That’s why the brand works for a lot of drivers. General usually offers a good mix of comfort, tread life, and cost. The sweet spot is trucks, SUVs, crossovers, and commuters who want steady everyday performance without paying extra for the last bit of polish.

What General Tire Does Well

General’s biggest strength is balance. Many of its tires feel honest on the road. You’re not paying for hype, and you’re not giving up too much in normal daily use.

  • Good value: Pricing often lands below top-shelf brands while still feeling like a clear step up from low-cost unknown names.
  • Strong truck and SUV lineup: The Grabber family is one of the brand’s strongest cards, especially for drivers who split time between pavement and rougher ground.
  • Comfort for daily driving: Touring models usually ride smoothly and feel steady in normal commuting.
  • Broad range: General sells tires for sedans, crossovers, pickups, winter roads, and off-road use.

There’s also a practical upside to buying a brand with a long track record. Dealer access is usually decent, and finding a replacement tire is often easier than it is with smaller names.

Where General Can Feel Like A Miss

General isn’t the best fit for every driver. The weaker spots show up once you compare it with tires that cost more.

  • Road noise can rise: This is most noticeable with aggressive all-terrain tread.
  • Wet-road feel changes by model: Some are planted in rain, while others feel only average.
  • Sporty driving is not the brand’s main lane: If you want sharp turn-in and crisp braking feel, some rivals do that better.
  • Ride quality depends on the model: Pick the wrong General for your vehicle and the ride can feel firmer than you wanted.

That doesn’t make the brand weak.

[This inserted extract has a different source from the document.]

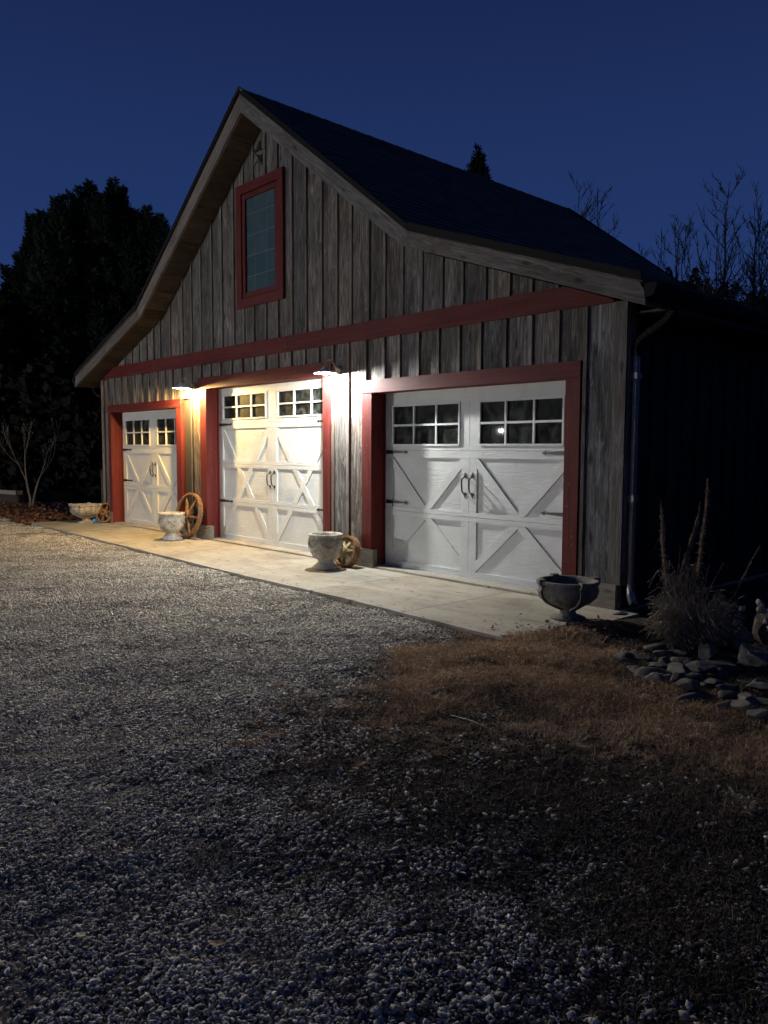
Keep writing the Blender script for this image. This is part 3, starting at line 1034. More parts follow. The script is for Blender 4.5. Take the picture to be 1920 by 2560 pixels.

It means you need to shop the model, not just the sidewall name. A highway tire and an all-terrain tire from the same brand can feel worlds apart once they’re mounted.

Is General A Good Tire Brand For Trucks, SUVs, And Cars?

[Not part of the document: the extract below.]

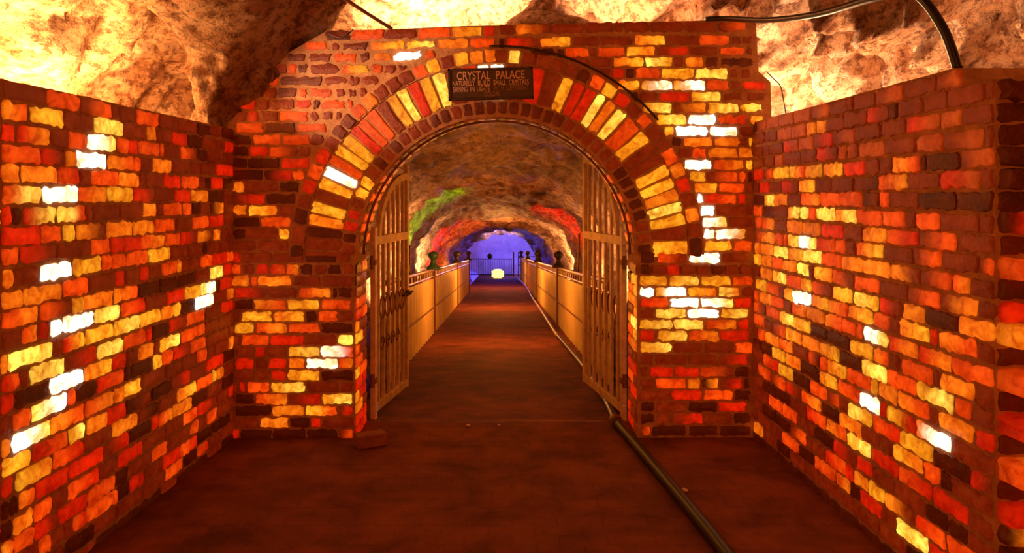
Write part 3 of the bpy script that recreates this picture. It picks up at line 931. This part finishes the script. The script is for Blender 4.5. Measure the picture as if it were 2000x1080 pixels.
# the buttress of rock that hangs down over the left end of the gateway wall
def lump(path, rad, seed, nth=90, nz=90, dk=1.0, apex=1.3, ax=(-0.42, -0.90)):
    pts = smooth_path(path, 10)
    m = len(pts)
    base = len(vs)
    for j in range(nz + 1):
        f = (m - 1) * j / nz
        i0 = min(int(f), m - 2); t = f - i0
        p = pts[i0].lerp(pts[i0 + 1], t)
        g = (len(rad) - 1) * j / nz
        g0 = min(int(g), len(rad) - 2)
        r = rad[g0] + (rad[g0 + 1] - rad[g0]) * (g - g0)
        for i in range(nth):
            a = 2 * PI * i / nth
            dr = Vector((math.cos(a), math.sin(a), 0))
            cd = max(0.0, dr.x * ax[0] + dr.y * ax[1])
            q = p + dr * (r * (1 + apex * cd ** 5))
            vs.append(q + dr * rock_disp(q, seed, 0.10 * dk, 0.09 * dk, 0.02))
    for j in range(nz):
        for i in range(nth):
            i2 = (i + 1) % nth
            fs.append((base + j * nth + i, base + j * nth + i2, base + (j + 1) * nth + i2, base + (j + 1) * nth + i))
    c0 = len(vs); vs.append(pts[0] - Vector((0, 0, 0.02)))
    for i in range(nth):
        fs.append((base + i, base + (i + 1) % nth, c0))
lump([(-2.03, 5.36, 2.02), (-1.99, 5.36, 2.16), (-1.83, 5.35, 2.45), (-1.73, 5.35, 2.7), (-1.60, 5.3, 3.0), (-1.5, 5.2, 3.5)],
     [0.07, 0.12, 0.20, 0.30, 0.48, 0.8], 11.0, dk=0.75)
lump([(0.24, 5.9, 2.6), (0.26, 5.9, 2.9), (0.26, 5.9, 3.05), (0.27, 5.92, 3.22)], [0.50, 0.36, 0.20, 0.05], 21.0, nth=50, nz=40, dk=0.6, apex=0.0)
o = mesh_obj('ceiling', vs, fs, M_ROCK, smooth=True)
structure(o)

# ---- wall_tunnel -----------------------------------------------------------
RINGS = [(5.68, 1.75, 2.62), (8, 1.9, 2.78), (12, 2.0, 2.85), (16, 2.15, 2.8), (20, 2.25, 2.7), (23.5, 2.2, 2.5), (26.6, 2.1, 2.3), (28.0, 1.86, 2.08),
         (28.6, 2.0, 2.2), (32, 2.0, 2.22), (35.2, 1.85, 2.15), (36.0, 1.66, 1.98), (36.4, 1.9, 2.15), (41.5, 1.85, 2.15)]
def ring_at(Y):
    for a, b in zip(RINGS, RINGS[1:]):
        if a[0] <= Y <= b[0]:
            t = (Y - a[0]) / (b[0] - a[0])
            t = t * t * (3 - 2 * t) if b[0] - a[0] < 1.5 else t
            return a[1] + (b[1] - a[1]) * t, a[2] + (b[2] - a[2]) * t
    return RINGS[-1][1:]
vs = []; fs = []
NY, NT = 260, 110
for j in range(NY + 1):
    Y = 5.68 + 35.7 * (j / NY) ** 1.35
    a, h = ring_at(Y)
    for i in range(NT + 1):
        th = math.radians(216 - 252 * i / NT)
        cs, sn = math.cos(th), math.sin(th)
        z0 = zf(Y) + 0.75
        X = a * (abs(cs) ** 0.8) * (1 if cs > 0 else -1)
        if sn < 0: X *= 1.0 + 0.15 * sn
        Z = z0 + ((h - 0.75) if sn > 0 else 1.9) * (abs(sn) ** 0.9) * (1 if sn > 0 else -1)
        p = Vector((xc(Y) + X, Y, Z))
        nrm = Vector((cs, 0, sn))
        q = Vector((p[0] * 1.0, p[1] * 0.42, p[2] * 1.2))
        d = 0.14 * noise.noise(q * 0.9 + Vector((5, 0, 0))) + 0.10 * (abs(noise.noise(q * 2.3)) * 2 - 0.4) + 0.035 * noise.noise(q * 6.5) + 0.015 * noise.noise(q * 15)
        if Y < 6.4: d *= 0.4
        vs.append(p - nrm * (d - 0.02))
for j in range(NY):
    for i in range(NT):
        q = j * (NT + 1) + i
        fs.append((q, q + 1, q + NT + 2, q + NT + 1))
structure(mesh_obj('wall_tunnel', vs, fs, M_TUNNEL, smooth=True))
# far end of the tunnel
vs = []; fs = []
for j in range(41):
    for i in range(41):
        X = xc(41) - 2.6 + 5.2 * i / 40; Z = zf(41) - 1.4 + 4.2 * j / 40
        p = Vector((X, 40.9, Z))
        vs.append(p + Vector((0, 0.25 * fbm(p, 0.8, 4), 0)))
for j in range(40):
    for i in range(40):
        q = j * 41 + i
        fs.append((q, q + 1, q + 42, q + 41))
structure(mesh_obj('wall_end', vs, fs, M_PALE, smooth=True))

# lamps lying in the pools beside the walkway and on the tunnel walls, then added walkway fills
POOL = (1.0, 0.48, 0.15)
def pool(x, y, z, p, tx, ty, tz, ang=100, col=POOL):
    light('pool_lamp', (x, y, z), p, col, r=0.06, kind='SPOT', aim=(tx, ty, tz), angle=ang, blend=0.8)
pool(-1.42, 9.0, 0.25, 260, -2.3, 9.5, 0.7, 110, (1.0, 0.52, 0.18))
pool(-1.45, 12.3, 0.10, 560, -2.5, 12.8, 0.6, 120, (1.0, 0.58, 0.24))
pool(-1.50, 14.7, -0.05, 560, -2.5, 15.2, 0.4, 120, (1.0, 0.58, 0.24))
pool(-1.62, 20.2, -0.45, 1000, -2.7, 21.0, 0.05, 105, (1.0, 0.66, 0.32))
pool(-1.75, 27.0, -1.7, 200, -2.5, 28.2, -0.9, 100)
pool(1.15, 9.0, 0.25, 260, 2.0, 9.5, 0.7, 110, (1.0, 0.50, 0.17))
pool(1.12, 12.3, 0.10, 500, 2.1, 12.8, 0.6, 120, (1.0, 0.55, 0.22))
pool(1.08, 15.8, -0.15, 560, 2.1, 16.3, 0.4, 120, (1.0, 0.55, 0.22))
pool(1.05, 23.3, -0.75, 800, 1.95, 24.2, -0.1, 105, (1.0, 0.58, 0.24))
pool(1.0, 27.2, -1.7, 260, 1.6, 28.2, -0.6, 100)
light('red_lamp', (-1.75, 21.8, -1.3), 2600, (1.0, 0.012, 0.004), kind='SPOT', aim=(-2.55, 24.2, -0.35), angle=62, blend=0.8, r=0.06)
light('red_lamp', (0.75, 18.8, -0.6), 1500, (1.0, 0.03, 0.01), kind='SPOT', aim=(1.35, 21.0, 0.95), angle=46, blend=0.9, r=0.06)
light('green_lamp', (-1.5, 15.0, -0.5), 1500, (0.10, 1.0, 0.01), kind='SPOT', aim=(-1.95, 17.2, 1.15), angle=36, r=0.05)
light('amber_fill', (-0.4, 26.0, 0.1), 120, (1.0, 0.40, 0.09), r=0.1)  # amber fills: added, unseen, floating over the walkway
light('amber_fill', (-0.2, 10.5, 0.7), 62, (1.0, 0.31, 0.032), r=0.1)  # added to brighten the railing panels
light('amber_fill', (-0.3, 17.0, 0.2), 100, (1.0, 0.31, 0.032), r=0.1)
light('amber_fill', (-0.07, 6.4, 1.25), 14, (1.0, 0.31, 0.032), r=0.1)  # added to brighten the gate leaves
light('blue_lamp', (-0.95, 38.8, -2.6), 480, (0.07, 0.05, 1.0), r=0.15)
light('blue_lamp', (-0.3, 38.6, -0.8), 210, (0.07, 0.05, 1.0), r=0.15)
light('violet_lamp', (0.75, 38.0, -1.6), 90, (0.35, 0.28, 1.0), r=0.15)
light('violet_lamp', (-0.5, 34.6, -1.2), 600, (0.55, 0.42, 1.0), kind='SPOT', aim=(-0.55, 36.1, 0.05), angle=80, r=0.15)

# ---- gate leaves -----------------------------------------------------------
def gate_leaf(name, hinge, free, label, top_free, mirror):
    """hinge, free: points on the floor plan; the leaf is built along +x from the hinge"""
    hx, hy = hinge; fx, fy = free
    L_ = math.hypot(fx - hx, fy - hy)
    root = empty(name, (hx, hy, 0.0), math.atan2(fy - hy, fx - hx))
    tag(root, label, 'gate')
    zb, zm = 0.03, 1.32
    def bar(nm, x, z0, z1, wx=0.03, wy=0.02, par=root, mat=M_GATE):
        m_ = MB(); m_.box((x, 0, (z0 + z1) / 2), (wx, wy, z1 - z0), bev=0.003)
        return m_.build(nm, mat, par)
    bar('hinge_stile', 0.03, -0.02, zm + 0.10, 0.05, 0.04)
    bar('free_stile', L_ - 0.02, zb, top_free, 0.045, 0.035)
    m_ = MB(); m_.box((L_ / 2, 0, zb + 0.035), (L_, 0.03, 0.06), bev=0.003); m_.build('bottom_rail', M_GATE, root)
    m_ = MB(); m_.box((L_ / 2, 0, zm), (L_, 0.034, 0.065), bev=0.003); m_.build('middle_rail', M_GATE, root)
    # curved band that closes the leaf at the top
    x0 = 0.16 * L_; rx = L_ - 0.02 - x0; rz = top_free - 0.10 - zm
    m_ = MB()
    ptsa = []
    for i in range(25):
        a = PI / 2 * i / 24
        ptsa.append((L_ - 0.02 - rx * math.cos(a), zm + rz * math.sin(a)))
    vs = []; fs = []
    for i, (x, z) in enumerate(ptsa):
        j0, j1 = max(0, i - 1), min(24, i + 1)
        tx, tz = ptsa[j1][0] - ptsa[j0][0], ptsa[j1][1] - ptsa[j0][1]
        l = math.hypot(tx, tz); nx_, nz_ = -tz / l, tx / l
        for dn, dy in ((-0.028, -0.014), (0.028, -0.014), (0.028, 0.014), (-0.028, 0.014)):
            vs.append((x + nx_ * dn, dy, z + nz_ * dn))
    for i in range(24):
        for k in range(4):
            k2 = (k + 1) % 4
            fs.append((i * 4 + k, i * 4 + k2, (i + 1) * 4 + k2, (i + 1) * 4 + k))
    fs.append((0, 1, 2, 3)); fs.append((96, 99, 98, 97))
    m_.add(vs, fs); m_.build('arched_band', M_GATE, root)
    nb = 7
    for i in range(1, nb):
        x = L_ * i / nb
        q = (L_ - 0.02 - x) / rx
        zt_ = zm + rz * math.sqrt(max(0.0, 1 - q * q)) if q < 1 else zm
        bar('picket', x, zb + 0.06, max(zm - 0.03, zt_ - 0.02), 0.026, 0.026)
    for i in range(5):
        xr = L_ * (i + 1.5) / nb
        m_ = MB()
        m_.tube([(xr + 0.062 * math.cos(2 * PI * j / 24), -0.014, 0.80 + 0.085 * math.sin(2 * PI * j / 24)) for j in range(25)], 0.006, 6, False)
        m_.build('ring_ornament', M_RUST, root)  # dark rust colour stands in for the shade on the rings
    for i in range(4):
        xr = L_ * (i + 1.5) / nb
        m_ = MB()
        p = []
        for j in range(30):
            a = 2 * PI * j / 22
            r = 0.05 * (1 - j / 42)
            p.append((xr + r * math.cos(a), -0.014, 0.58 - 0.06 + r * math.sin(a) * 1.3))
        m_.tube(p, 0.005, 6); m_.build('scroll', M_RUST, root)  # scrolls darkened like the rings, shade put into the colour
    m_ = MB()
    m_.tube([(L_ - 0.22, -0.03, 0.83), (L_ + 0.06, -0.03, 0.83)], 0.011, 8)
    m_.box((L_ - 0.05, -0.02, 0.83), (0.07, 0.02, 0.05), bev=0.003)
    m_.tube([(L_ - 0.10, -0.03, 0.83), (L_ - 0.10, -0.07, 0.83)], 0.008, 8)
    m_.build('bolt', M_DARK, root)
    for z in (0.28, 1.16):
        m_ = MB(); m_.lathe([(0.017, -0.05), (0.017, 0.05)], (0.0, -0.0, z)); m_.box((0.02, 0, z), (0.05, 0.046, 0.04))
        m_.build('hinge', M_RUST, root)
    return root
gate_leaf('gate_leaf', (-1.035, 5.70), (-0.90, 6.58), 'open barred iron gate leaf on the left side of the brick archway', 1.92, 1)
gate_leaf('gate_leaf', (0.835, 5.70), (0.635, 6.75), 'open barred iron gate leaf on the right, above the floor pipe', 2.07, -1)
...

For trucks and SUVs, General is often at its best. Drivers who need all-terrain grip, stronger sidewall feel, or a highway tire for heavier vehicles often get a better value story here than they do in sport-focused segments.

For commuter cars and family crossovers, General still makes sense when the goal is smooth, predictable driving at a fair price. The gap widens once you start chasing the quietest cabin, the shortest wet stopping feel, or the longest tread life at any cost. Those shoppers may be happier one tier higher.

Driver Need How General Usually Lands What To Watch
Daily commuting Good middle-ground pick with decent comfort and cost Choose a touring model, not an off-road tread
Highway SUV use Often a strong fit for stable road manners Check load rating and road-noise reports
Weekend dirt or gravel Often stronger here than in sporty street use Chunkier tread can hurt fuel use and add hum
Heavy rain areas Can be a good pick Model choice matters a lot
Snow-belt driving Works well with the right winter or severe-service model An all-season is not a winter tire
Sporty driving Usually not the brand’s strongest area Sharper rivals may feel worth the extra spend
Towing or loaded trucks Can be a good fit with the proper construction Match the tire to payload, not just tread look
Quiet-cabin priority Possible with the right highway or touring model Aggressive tread can get louder over time

General also has more history behind it than many drivers realize. According to Continental’s company history, Continental acquired General Tire in 1987. That doesn’t tell you which model to buy, but it does show the brand is tied to a long-running global tire maker, not a pop-up label.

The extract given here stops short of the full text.